> THE REQUEST
Go through the entries below and count the lines holding the word "pixels". Reply with only the number, please.

> STORED RECORDS
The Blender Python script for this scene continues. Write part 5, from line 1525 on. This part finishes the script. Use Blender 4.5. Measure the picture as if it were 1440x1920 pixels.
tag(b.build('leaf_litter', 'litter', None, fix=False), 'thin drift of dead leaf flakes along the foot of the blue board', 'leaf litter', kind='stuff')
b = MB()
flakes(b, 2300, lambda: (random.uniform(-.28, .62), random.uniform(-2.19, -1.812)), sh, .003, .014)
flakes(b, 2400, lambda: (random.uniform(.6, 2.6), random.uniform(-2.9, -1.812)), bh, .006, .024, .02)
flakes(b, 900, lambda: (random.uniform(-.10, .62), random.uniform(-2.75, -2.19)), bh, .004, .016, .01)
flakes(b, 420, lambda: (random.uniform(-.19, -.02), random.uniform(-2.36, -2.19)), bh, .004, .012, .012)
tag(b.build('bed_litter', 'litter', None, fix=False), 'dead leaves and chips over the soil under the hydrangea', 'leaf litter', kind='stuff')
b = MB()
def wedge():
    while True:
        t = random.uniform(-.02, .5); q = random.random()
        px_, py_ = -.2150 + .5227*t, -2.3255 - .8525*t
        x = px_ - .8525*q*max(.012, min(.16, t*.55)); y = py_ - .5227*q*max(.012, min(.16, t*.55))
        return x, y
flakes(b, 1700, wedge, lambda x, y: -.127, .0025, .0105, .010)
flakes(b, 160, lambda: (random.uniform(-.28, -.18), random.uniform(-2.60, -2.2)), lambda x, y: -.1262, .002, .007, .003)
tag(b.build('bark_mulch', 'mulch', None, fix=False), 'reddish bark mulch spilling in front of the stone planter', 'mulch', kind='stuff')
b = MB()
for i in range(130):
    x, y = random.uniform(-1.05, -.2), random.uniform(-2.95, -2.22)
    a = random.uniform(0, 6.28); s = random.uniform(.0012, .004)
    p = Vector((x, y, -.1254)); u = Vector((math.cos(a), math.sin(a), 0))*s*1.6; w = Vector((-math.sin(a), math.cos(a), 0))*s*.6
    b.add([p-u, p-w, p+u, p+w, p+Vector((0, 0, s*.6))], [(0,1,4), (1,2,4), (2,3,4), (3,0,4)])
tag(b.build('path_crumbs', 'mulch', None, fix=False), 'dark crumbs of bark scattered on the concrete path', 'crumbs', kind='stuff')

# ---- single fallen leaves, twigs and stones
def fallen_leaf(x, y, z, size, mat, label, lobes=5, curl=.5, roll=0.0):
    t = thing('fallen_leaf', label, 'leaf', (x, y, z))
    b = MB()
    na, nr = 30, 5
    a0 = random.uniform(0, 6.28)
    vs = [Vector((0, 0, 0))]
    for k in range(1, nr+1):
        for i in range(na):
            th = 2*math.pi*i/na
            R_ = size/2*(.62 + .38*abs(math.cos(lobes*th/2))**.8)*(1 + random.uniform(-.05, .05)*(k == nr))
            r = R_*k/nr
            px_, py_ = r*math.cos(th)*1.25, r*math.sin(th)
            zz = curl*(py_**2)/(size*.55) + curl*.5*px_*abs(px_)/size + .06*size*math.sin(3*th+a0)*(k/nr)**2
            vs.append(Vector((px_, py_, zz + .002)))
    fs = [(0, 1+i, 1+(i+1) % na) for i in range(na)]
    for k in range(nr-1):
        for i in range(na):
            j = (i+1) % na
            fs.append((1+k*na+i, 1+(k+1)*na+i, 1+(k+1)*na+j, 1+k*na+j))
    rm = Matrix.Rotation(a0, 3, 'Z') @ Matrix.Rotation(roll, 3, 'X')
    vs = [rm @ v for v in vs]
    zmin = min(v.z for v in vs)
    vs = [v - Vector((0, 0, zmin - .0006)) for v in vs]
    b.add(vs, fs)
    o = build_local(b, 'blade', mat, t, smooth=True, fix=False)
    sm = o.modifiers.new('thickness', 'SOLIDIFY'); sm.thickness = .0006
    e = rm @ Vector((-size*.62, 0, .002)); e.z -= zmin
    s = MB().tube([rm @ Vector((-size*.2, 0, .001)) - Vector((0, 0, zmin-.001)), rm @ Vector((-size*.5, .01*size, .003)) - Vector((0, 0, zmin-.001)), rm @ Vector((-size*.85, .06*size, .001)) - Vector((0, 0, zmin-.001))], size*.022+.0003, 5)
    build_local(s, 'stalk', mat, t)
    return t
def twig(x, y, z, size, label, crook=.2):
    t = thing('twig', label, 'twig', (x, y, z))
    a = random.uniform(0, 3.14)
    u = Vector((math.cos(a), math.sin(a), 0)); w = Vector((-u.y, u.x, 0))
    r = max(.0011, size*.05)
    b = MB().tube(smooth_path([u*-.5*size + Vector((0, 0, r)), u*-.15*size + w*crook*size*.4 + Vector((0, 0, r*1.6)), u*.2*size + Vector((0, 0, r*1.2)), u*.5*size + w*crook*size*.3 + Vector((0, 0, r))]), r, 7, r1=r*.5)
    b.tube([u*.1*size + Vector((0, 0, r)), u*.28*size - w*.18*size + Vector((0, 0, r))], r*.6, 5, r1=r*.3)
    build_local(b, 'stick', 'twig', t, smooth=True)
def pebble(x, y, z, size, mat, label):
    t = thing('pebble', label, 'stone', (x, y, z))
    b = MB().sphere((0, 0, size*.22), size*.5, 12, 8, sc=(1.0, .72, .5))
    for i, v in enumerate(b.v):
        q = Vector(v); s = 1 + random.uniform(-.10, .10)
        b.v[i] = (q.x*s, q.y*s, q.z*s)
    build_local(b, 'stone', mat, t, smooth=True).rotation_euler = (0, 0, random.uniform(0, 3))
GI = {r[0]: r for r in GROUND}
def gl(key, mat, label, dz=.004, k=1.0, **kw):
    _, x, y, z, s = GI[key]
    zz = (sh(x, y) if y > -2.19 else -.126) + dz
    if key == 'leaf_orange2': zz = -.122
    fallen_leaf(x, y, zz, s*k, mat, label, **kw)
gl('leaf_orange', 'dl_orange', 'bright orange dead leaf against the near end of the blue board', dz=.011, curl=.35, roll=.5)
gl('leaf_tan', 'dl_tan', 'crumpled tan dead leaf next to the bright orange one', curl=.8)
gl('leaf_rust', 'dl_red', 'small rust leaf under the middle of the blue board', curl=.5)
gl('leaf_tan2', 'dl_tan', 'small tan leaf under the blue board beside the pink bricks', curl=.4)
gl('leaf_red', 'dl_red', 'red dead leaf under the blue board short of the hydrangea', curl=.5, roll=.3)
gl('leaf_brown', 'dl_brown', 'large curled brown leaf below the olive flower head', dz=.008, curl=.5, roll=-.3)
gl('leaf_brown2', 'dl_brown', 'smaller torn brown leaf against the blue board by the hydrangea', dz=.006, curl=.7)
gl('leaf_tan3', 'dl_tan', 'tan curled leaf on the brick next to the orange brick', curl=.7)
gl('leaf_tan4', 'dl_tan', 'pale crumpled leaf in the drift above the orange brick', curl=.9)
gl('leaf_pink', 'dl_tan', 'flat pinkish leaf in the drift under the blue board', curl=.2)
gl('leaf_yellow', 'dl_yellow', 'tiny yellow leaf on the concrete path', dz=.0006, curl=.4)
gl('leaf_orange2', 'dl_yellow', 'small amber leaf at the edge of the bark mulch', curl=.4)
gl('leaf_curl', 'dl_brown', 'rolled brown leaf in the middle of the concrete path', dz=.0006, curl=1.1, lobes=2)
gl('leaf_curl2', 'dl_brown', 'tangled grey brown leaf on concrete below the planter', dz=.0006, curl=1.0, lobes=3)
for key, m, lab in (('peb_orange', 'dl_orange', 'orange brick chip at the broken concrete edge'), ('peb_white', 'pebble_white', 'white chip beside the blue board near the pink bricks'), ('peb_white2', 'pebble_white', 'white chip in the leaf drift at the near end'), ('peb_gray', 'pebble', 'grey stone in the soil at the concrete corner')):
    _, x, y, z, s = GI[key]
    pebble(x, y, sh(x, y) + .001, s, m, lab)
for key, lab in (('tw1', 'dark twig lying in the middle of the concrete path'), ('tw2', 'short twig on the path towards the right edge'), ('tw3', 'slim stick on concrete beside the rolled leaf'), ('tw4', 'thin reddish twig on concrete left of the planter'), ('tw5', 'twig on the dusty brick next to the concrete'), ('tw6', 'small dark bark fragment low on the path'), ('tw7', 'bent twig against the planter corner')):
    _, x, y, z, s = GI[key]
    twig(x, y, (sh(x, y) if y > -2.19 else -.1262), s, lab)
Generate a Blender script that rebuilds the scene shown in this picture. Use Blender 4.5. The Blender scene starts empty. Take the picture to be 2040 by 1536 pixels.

> OUTPUT FOR THIS TASK
2